A few people have asked what my reaction is to this speech. I normally try and avoid listening to political speeches, because I find it difficult to put my critical faculties to one side in doing so - and on nearly every occasion you have to do so. To give just one example (which applies to many Labour speeches as well as this one), it is odd to criticise the policy of fiscal austerity, and at the same time complain that the government has failed to meet its own 2010 fiscal target. It would be more logical to praise the government for abandoning its 2010 target. But politicians cannot resist criticising a missed target.

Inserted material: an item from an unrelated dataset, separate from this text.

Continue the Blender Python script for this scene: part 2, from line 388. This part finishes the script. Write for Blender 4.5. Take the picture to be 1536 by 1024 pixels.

But putting that kind of thing to one side, it was of course really refreshing to hear a mainstream UK politician criticising the policy of austerity. In reality what Sturgeon was proposing was still deficit and debt reduction, but just not at the pace currently proposed by Labour. [Postscript - see Resolution Foundation for details.] (As I noted in this post, there is a lot of space between Labour’s plans and the policy of keeping the debt to GDP ratio constant.) Of course this is in practice very similar to the ‘too far, too fast’ approach initially adopted by Labour after 2010. The big difference here is the rhetoric. Whether the current contrast between Labour and the SNP on austerity points to Labour’s conversion to the dark side, their cowardice, or the fact that Sturgeon answers to a Scottish rather than English media I leave to your discretion.
Of course this is the same person who, with Alex Salmond, was only six months ago proposing a policy that would have put the people of Scotland in a far worse fiscal position than they currently are, an argument that has been reinforced so dramatically by the falling oil price. You could say that it is a little hypocritical to argue against UK austerity on the one hand, and be prepared to impose much greater austerity on your own people with the other.
However let me finish on a more positive note. I read a blog post recently that suggested this was an election Labour would be better off losing. The argument was that a Labour government would still be forced to impose austerity, and that it would as a result lose support to UKIP in the North. A Labour government dependent on SNP support would be abandoned by the SNP at the moment of greatest political advantage to the SNP and disadvantage to Labour.
That is possible. However if we assume that the oil price stays low there is no way a rational SNP would want to go for independence again within the next five years. It might be much more to its long term advantage to appear to be representing Scotland in a responsible way as part of a pact with Labour. So what Sturgeon’s speech may represent is a setting out of terms, and on this basis there is plenty of scope for agreement on the fiscal side at least. And if that agreement leads to less immediate austerity, I for one will be happy.